Oakeshott Zygon Symposium

Check out this symposium from a few years back.

  1. Leslie Marsh

    Keywords: category error; creationist science; Stephen Jay Gould; ignoratio elenchi; modality; non-overlapping magisteria; Michael Oakeshott; politics; religion; science

    Abstract. This paper introduces a symposium discussing Michael Oakeshott’s understanding of the relationship of religion, science and politics.

  2. Elizabeth Corey

    Keywords: British Idealism; modality; Michael Oakeshott; practical mode; practice; religion; George Santayana; Georg Simmel; Eric Voegelin

    Abstract. Michael Oakeshott’s religious view of the world stands behind much of his political and philosophical writing. In this essay I first discuss Oakeshott’s view of religion and the mode of practice in his own terms. I attempt next to illuminate his idea of religion by describing it in less technical language, drawing upon other thinkers such as Georg Simmel and George Santayana, who share similar views. I then evaluate Oakeshott’s view as a whole, considering whether his ideas about religion can stand up to careful scrutiny and whether they have value for present-day reflection on religion.

  3. Timothy Fuller

    Keywords: Christianity; experience unmodified; historical experience; modes of experience; practical experience; religious life; scientific experience; worldliness

    Abstract. Michael Oakeshott reflected on the character of religious experience in various writings throughout his life. In Experience and Its Modes (1933) he analyzed science as a distinctive “mode,” or account of experience as a whole, identifying those assumptions necessary for science to achieve its coherent account of experience in contrast to other modes of experience whose quests for coherence depend on different assumptions. Religious experience, he thought, was integral to the practical mode. The latter experiences the world as interminable tension between what is and what ought to be. The question, Is there a conflict between science and religion? is, in Oakeshott’s approach, the question, Is there a conflict between the scientific mode of experience and the practical mode? Insofar as we tend to treat every question as a practical one, these questions seem to make sense.

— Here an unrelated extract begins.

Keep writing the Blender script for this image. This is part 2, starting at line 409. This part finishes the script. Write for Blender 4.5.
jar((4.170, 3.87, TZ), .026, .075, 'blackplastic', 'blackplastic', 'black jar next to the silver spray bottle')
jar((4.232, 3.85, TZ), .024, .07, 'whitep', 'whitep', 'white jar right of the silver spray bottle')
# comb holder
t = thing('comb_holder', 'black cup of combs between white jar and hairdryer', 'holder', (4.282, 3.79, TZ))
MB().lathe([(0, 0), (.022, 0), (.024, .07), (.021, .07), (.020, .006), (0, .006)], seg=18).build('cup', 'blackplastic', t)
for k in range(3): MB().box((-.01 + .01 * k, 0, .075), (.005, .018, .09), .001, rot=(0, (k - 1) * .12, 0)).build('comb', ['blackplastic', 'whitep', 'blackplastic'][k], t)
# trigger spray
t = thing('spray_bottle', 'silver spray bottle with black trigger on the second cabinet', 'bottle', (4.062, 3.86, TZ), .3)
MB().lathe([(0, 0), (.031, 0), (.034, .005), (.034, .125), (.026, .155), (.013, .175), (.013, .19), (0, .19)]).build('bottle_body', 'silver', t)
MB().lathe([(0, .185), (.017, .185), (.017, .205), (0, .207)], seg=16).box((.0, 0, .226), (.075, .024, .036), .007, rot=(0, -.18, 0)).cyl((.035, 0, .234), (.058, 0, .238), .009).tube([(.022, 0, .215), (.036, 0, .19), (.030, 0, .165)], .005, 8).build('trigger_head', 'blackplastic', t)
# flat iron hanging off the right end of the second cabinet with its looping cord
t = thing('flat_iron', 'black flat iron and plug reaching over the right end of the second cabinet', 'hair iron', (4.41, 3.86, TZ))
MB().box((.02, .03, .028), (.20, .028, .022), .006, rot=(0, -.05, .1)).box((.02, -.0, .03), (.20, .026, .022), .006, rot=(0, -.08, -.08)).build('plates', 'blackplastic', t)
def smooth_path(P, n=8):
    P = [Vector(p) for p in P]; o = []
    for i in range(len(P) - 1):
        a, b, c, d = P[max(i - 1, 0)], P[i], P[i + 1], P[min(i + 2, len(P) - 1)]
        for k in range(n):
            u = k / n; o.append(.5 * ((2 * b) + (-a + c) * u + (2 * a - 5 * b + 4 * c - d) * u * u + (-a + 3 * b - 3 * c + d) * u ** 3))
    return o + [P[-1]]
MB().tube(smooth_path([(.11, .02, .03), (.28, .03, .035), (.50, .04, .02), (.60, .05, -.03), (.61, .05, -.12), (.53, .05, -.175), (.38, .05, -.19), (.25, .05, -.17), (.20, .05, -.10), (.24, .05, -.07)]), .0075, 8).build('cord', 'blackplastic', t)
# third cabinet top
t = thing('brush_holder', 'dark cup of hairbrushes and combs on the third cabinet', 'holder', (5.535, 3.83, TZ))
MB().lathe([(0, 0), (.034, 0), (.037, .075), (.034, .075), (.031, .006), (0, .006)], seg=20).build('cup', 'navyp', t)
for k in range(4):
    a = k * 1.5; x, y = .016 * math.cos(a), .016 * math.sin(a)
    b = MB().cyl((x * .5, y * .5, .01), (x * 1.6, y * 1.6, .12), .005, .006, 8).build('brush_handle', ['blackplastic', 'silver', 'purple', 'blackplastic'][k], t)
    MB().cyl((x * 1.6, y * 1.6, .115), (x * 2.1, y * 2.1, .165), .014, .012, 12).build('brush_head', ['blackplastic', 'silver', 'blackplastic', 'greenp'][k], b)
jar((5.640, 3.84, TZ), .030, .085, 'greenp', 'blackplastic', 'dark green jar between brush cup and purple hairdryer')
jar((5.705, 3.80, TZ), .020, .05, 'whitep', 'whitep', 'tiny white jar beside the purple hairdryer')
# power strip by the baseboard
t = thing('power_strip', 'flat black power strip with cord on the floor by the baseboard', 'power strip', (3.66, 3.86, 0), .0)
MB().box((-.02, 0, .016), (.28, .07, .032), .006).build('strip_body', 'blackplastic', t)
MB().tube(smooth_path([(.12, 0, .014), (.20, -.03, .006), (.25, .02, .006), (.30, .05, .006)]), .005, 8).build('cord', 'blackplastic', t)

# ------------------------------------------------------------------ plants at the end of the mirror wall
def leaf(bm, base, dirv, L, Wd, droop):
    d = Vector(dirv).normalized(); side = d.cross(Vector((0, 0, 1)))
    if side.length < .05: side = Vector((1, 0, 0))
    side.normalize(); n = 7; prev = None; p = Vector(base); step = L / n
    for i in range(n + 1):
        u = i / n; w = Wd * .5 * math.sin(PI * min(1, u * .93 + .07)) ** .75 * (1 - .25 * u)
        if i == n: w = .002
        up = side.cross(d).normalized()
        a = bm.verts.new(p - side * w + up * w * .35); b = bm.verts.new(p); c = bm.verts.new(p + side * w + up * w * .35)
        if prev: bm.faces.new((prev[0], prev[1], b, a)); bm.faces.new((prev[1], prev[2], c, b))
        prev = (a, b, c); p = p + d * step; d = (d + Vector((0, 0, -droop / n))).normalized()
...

But Oakeshott’s analysis leads to the view that scientific experience and religious experience are categorically different accounts of experience abstracted from the whole of experience. They are voices of experience that may speak to each other, but they are not ordered hierarchically. Nor can either absorb the other without insoluble contradictions.

  4. Byron Kaldis

    Keywords: definition; designation; ethics; holism; mode of experience; naturalism; naturalized epistemology; Michael Oakeshott; philosophy of science; religion; science

    Abstract. I offer a critical exposition and reconstruction of Michael Oakeshott’s views on natural science. The principal aim is to enrich Oakeshott’s modal schema by throwing light on it in terms of its internal consistency and by bringing to bear on it recent developments in philosophy in general and the philosophy of science in particular. The discussion brings out the special place reserved for philosophy, the crucial tenet of the separateness of these modes seen as Leibnizian monads as well as the special status allowed to science. It considers the possibility of combining one moment of philosophical thinking, namely ethics, with science in the midst of such modal separateness. I first offer a general introduction of how to approach Oakeshott’s views on science. The next section stresses philosophy and its relation to science. This is followed by an elaboration of what the modes of experience are meant to be and how science is placed among them. An examination of Oakeshott’s more particular views on science concludes the essay.

  5. Corey Abel

    Keywords: apology; Augustine; authority; Christianity; civil association; Francis Collins; conversation; Richard Dawkins; evolution; Stephen Jay Gould; history; mode; nonoverlapping magisteria; Michael Oakeshott; practical experience; religion; science; theism

    Abstract. I examine Michael Oakeshott’s theory of modes of experience in light of today’s evolution debates and argue that in much of our current debate science and religion irrelevantly attack each other or, less commonly but still irrelevantly, seek out support from the other. An analysis of Oakeshott’s idea of religion finds links between his early holistic theory of the state, his individualistic account of religious sensibility, and his theory of political, moral, and religious authority. Such analysis shows that a modern individualistic theory of the state need not be barrenly secular and suggests that a religious sensibility need not be translated into an overmastering desire to use state power to pursue moral or spiritual ends in politics. Finally, Oakeshott’s vision of a civil conversation, as both a metaphor for Western civilization and as a quasi-ethical ideal, shows us how we might balance the recognition of diverse modal truths, the pursuit of singular religious or philosophic truth, and a free political order.